— BEGIN Supplied material —

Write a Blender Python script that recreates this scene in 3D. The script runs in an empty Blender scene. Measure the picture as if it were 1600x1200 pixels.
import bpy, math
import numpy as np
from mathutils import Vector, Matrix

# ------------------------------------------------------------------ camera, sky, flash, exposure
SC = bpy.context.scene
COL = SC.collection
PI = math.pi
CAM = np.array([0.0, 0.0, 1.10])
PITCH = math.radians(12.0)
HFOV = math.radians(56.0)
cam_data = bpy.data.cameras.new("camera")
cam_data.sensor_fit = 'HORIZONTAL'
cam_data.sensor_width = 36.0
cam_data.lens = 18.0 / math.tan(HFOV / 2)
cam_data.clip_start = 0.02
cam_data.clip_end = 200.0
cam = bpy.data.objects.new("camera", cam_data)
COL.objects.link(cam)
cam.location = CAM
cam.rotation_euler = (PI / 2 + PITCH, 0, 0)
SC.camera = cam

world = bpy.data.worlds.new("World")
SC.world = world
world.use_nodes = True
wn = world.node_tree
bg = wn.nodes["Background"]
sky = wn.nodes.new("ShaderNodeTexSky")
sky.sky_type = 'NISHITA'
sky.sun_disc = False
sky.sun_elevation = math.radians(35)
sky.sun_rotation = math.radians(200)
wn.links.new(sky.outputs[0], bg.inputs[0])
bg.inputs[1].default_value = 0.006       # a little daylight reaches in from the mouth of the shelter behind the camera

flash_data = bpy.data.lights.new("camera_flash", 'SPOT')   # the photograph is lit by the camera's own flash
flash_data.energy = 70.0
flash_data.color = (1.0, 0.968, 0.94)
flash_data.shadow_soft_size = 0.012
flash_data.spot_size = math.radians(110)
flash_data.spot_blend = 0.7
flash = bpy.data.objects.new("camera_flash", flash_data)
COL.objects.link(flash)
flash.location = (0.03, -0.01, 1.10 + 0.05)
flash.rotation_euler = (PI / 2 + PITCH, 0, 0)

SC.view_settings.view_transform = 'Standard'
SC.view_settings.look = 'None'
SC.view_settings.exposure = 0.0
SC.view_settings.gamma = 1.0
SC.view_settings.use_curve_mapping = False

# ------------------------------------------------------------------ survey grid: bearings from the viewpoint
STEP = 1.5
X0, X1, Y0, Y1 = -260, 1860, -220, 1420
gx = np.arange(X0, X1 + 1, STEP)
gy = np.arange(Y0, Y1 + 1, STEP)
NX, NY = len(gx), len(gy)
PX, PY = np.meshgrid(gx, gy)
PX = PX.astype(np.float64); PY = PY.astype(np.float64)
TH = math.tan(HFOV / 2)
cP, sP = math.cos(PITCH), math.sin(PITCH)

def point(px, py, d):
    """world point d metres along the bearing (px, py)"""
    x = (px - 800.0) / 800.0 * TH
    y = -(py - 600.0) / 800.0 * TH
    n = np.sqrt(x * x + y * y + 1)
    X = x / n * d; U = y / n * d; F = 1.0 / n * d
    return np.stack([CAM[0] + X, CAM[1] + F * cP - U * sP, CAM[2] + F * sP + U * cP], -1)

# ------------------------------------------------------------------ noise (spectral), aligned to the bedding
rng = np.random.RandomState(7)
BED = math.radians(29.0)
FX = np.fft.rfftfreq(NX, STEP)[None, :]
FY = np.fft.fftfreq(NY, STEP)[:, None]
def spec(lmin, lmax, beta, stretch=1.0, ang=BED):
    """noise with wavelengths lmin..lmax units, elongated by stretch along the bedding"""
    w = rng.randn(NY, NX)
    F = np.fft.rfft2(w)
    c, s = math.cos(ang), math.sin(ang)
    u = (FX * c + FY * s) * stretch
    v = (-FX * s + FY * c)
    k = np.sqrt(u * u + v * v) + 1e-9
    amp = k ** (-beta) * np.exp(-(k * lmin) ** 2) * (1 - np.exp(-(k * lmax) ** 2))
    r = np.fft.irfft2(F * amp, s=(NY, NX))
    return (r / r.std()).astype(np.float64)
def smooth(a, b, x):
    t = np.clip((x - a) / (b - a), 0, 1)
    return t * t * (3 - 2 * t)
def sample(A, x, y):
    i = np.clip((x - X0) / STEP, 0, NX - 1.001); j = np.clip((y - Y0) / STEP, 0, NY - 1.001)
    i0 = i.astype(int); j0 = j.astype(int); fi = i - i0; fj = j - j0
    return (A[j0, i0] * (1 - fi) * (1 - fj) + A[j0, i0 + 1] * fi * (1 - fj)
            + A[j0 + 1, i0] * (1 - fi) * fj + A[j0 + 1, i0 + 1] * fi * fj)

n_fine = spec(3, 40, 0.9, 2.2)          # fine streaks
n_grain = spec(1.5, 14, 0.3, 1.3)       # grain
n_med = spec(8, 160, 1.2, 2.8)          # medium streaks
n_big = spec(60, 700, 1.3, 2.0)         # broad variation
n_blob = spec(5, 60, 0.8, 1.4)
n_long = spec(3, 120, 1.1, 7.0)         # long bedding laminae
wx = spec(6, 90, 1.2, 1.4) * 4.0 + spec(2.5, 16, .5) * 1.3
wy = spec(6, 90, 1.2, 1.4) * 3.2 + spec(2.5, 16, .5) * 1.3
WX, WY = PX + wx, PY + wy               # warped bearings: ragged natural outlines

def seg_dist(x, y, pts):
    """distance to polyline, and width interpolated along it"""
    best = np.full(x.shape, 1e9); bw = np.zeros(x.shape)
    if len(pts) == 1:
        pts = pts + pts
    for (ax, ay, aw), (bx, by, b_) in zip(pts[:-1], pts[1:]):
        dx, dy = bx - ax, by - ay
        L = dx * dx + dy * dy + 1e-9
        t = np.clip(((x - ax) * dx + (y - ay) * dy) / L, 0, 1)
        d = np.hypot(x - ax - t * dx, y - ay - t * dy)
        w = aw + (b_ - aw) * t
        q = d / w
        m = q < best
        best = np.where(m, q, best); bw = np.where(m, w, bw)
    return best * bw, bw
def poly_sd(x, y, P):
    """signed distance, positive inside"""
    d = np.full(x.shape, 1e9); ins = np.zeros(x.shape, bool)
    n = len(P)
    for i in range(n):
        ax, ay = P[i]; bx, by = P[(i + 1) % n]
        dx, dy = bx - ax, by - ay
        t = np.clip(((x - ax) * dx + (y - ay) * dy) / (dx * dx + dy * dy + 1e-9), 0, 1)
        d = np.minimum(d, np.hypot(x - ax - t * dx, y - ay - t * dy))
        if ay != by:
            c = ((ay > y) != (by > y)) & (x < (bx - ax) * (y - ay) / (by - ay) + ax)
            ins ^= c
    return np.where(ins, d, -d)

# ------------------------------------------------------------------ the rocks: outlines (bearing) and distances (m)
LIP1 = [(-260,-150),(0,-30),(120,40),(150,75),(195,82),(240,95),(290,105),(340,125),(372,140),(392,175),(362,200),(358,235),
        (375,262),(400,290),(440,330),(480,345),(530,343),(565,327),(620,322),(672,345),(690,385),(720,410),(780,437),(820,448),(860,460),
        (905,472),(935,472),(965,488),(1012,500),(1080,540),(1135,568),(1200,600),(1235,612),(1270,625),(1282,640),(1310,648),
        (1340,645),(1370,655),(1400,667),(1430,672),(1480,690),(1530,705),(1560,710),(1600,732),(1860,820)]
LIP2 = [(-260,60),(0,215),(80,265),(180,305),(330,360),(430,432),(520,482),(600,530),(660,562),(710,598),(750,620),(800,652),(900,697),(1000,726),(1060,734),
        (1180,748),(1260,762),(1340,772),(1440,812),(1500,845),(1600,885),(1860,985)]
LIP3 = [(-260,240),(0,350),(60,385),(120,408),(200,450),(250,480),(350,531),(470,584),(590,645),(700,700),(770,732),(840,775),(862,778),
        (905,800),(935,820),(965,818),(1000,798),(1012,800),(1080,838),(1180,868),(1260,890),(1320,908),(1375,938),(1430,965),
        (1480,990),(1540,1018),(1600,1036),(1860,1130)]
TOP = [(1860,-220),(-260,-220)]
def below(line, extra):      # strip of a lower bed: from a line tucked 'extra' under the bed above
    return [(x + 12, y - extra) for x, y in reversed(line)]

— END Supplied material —

**Requirements**. Your answer should be exactly the lines of the data above, from the first through the line containing "SC.camera = cam".

**Reply**.
Write a Blender Python script that recreates this scene in 3D. The script runs in an empty Blender scene. Measure the picture as if it were 1600x1200 pixels.
import bpy, math
import numpy as np
from mathutils import Vector, Matrix

# ------------------------------------------------------------------ camera, sky, flash, exposure
SC = bpy.context.scene
COL = SC.collection
PI = math.pi
CAM = np.array([0.0, 0.0, 1.10])
PITCH = math.radians(12.0)
HFOV = math.radians(56.0)
cam_data = bpy.data.cameras.new("camera")
cam_data.sensor_fit = 'HORIZONTAL'
cam_data.sensor_width = 36.0
cam_data.lens = 18.0 / math.tan(HFOV / 2)
cam_data.clip_start = 0.02
cam_data.clip_end = 200.0
cam = bpy.data.objects.new("camera", cam_data)
COL.objects.link(cam)
cam.location = CAM
cam.rotation_euler = (PI / 2 + PITCH, 0, 0)
SC.camera = cam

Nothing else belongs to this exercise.